Ocho (Juan Barberini) is living in Barcelona after getting away from a long relationship - he and his boyfriend were together twenty years, and the breakup has left him very much adrift in life, spending his free time wandering the streets, idly taking photos on his phone, or staring mournfully out of his balcony window. To cheer himself up, he opts to visit the beach, and while lying on the sand reading a book he spots a man nearby who walks into the sea for a swim, and not-too-subtly Ocho follows him in. However, there are perhaps mixed signals and when they emerge, the other man leaves without saying anything to him, and he muses over a missed opportunity. But later that day, he spots the man outside his apartment building and calls him up...
End of the Century, or Fin de siglo as it was known in its native Spain, was the first feature from a director of shorts, a familiar pattern for filmmakers to take in the twenty-first century to raise backing for a pet project lasting longer than thirty minutes - this one did not quite make the ninety minute mark, but was not far off. The director was Lucio Castro and on the surface took a gay perspective on relationships that may have put potential viewers (i.e. straight viewers) off, yet there was more to this than might appear even if it regularly became distracted by having its central pair having sex with each other. Nothing hardcore, but a lot more explicit than you would get in many a more mainstream movie, which risked landing the production in something of a ghetto.
There was no guarantee that this would not end up in that state, but it was moving towards a universality that spoke more to middle age, where you began to wonder at the paths not taken and where you would be if you had not, say, hooked up with one person who turned out to be the most significant relationship of your existence, as Ocho finds himself doing. Or rather, finds himself living, as this was a fantasy story of sorts, for just like Billy Pilgrim he becomes unstuck in time, living out his past when he believed he was attempting to break free from it in the film's initial stages. The film brooded over this state of affairs (literal, love affairs) that it threatened to get trapped in a navel-gazing, circular reality where not only the lead character, but also the director and even the audience would be obsessing over themselves.

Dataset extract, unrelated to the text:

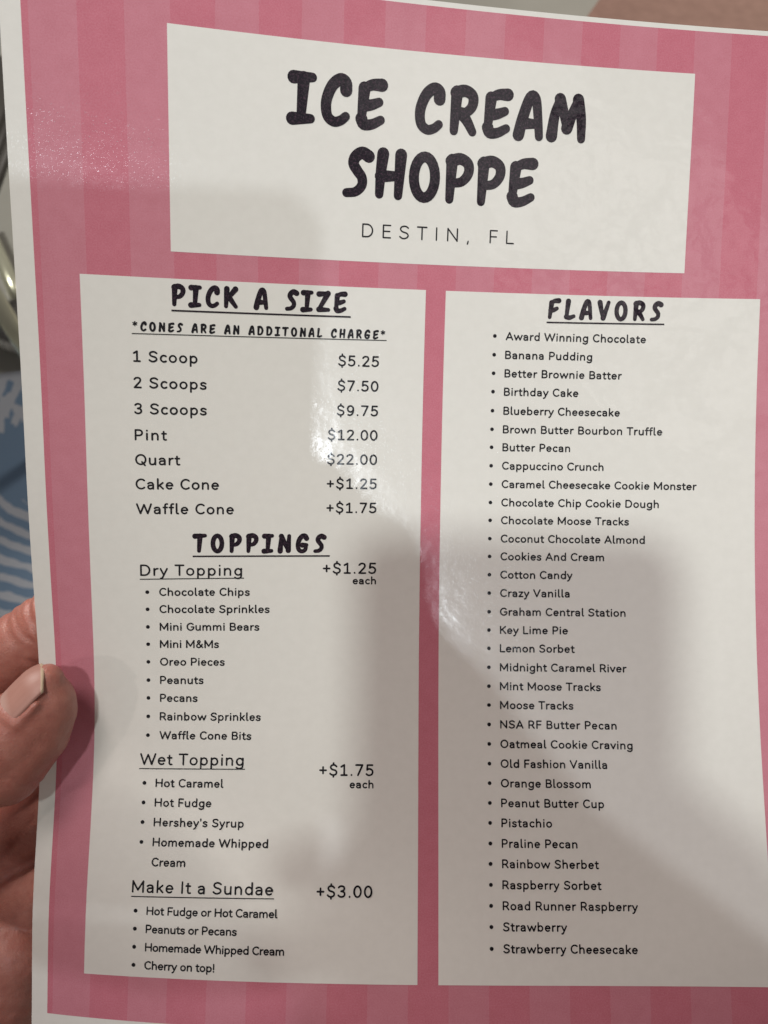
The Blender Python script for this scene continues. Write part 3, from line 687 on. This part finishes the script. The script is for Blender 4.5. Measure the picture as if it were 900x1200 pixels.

All triggered by how this unfolds, which was both simple and complicated at the same time. The conceit was that Ocho and his new fancy man, Javi (Ramon Pujol), from the beach were actually Ocho and his original boyfriend, later husband, somehow caught in a time loop so casually constructed that you could be forgiven for not noticing what was going on for quite some time. It was only when you twigged we had gone back in time after a while to the start of Ocho's main relationship that you would understand something was up, and as Castro threw in such experiences as his protagonist's first cottaging encounter that left him paranoid he had caught AIDS you might have said he was trapped up in a nightmare beyond his control. Yet this was no horror flick, as it was more subdued than that, the man on man action aside, inviting reflection and wisdom after the fact instead of having Ocho building a time machine to break the cycle. It was an original approach to a not very original set of circumstances with an anomalous, ruminative, meditative air. Music by Robert Lombardo.